Pacing a Story

We dance with the speed of the story. If we go too fast, we encounter bored kids, which is code for kids who don’t understand. So, going too fast is a serious error.

If we go too slowly, nothing bad happens. The kids appreciate it, even if is seems way too slow for us. (It should seem way too slow to us.) Thus we enshrine one of the four pillars of TPRS/CI: SLOW. We go slowly for the good of everyone in the group, and we insist that all students buy into that, some of us using jGR to that end.

We just can’t rush the story once it is under way. I do it all the time, and then wonder why the kids are having trouble following along. In those speedy moments, I forget that I am teaching kids who don’t know the language.

When that happens, my own knowledge of the language that I am speaking trips my awareness that my students can’t understand me when I speak too fast, and, often, my own interest in the unfolding events of the story makes me forget that fact as well. What to do?

What I try to do when I get to those points in a story is to just focus on one thing at a time.

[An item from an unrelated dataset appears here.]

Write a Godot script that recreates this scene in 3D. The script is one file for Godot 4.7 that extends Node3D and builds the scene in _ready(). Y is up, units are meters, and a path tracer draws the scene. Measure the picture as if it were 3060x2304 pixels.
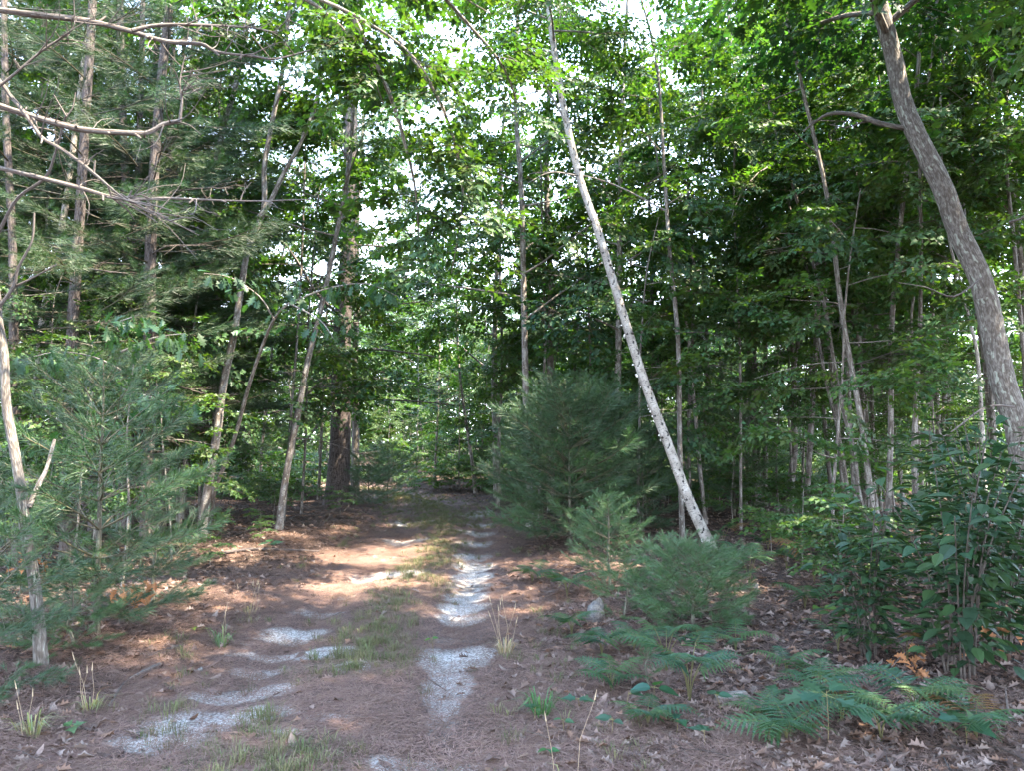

Like mopping a floor, I make sure one corner is clean before running with the mop to another corner. I circle more than I want to, but my students need me to do that. So circling more at those moments effectively puts the brake on the train as well.

If an actor is rolling down a Smartcar window while talking to a pixie, I wait until that image is quite clear to my students before moving on. I don’t rush the rolling down of the window, nor do I rush the conversation with the pixie. I don’t smear the paint of the image being created. I don’t have the Smartcar go peeling out of the parking lot until the paint is dry.

I will probably always be working at this pacing thing. It is good to be writing about here, as a personal reminder that pacing is an art form and one that requires a lot of practice. Finding the right pace is at the heart of the method.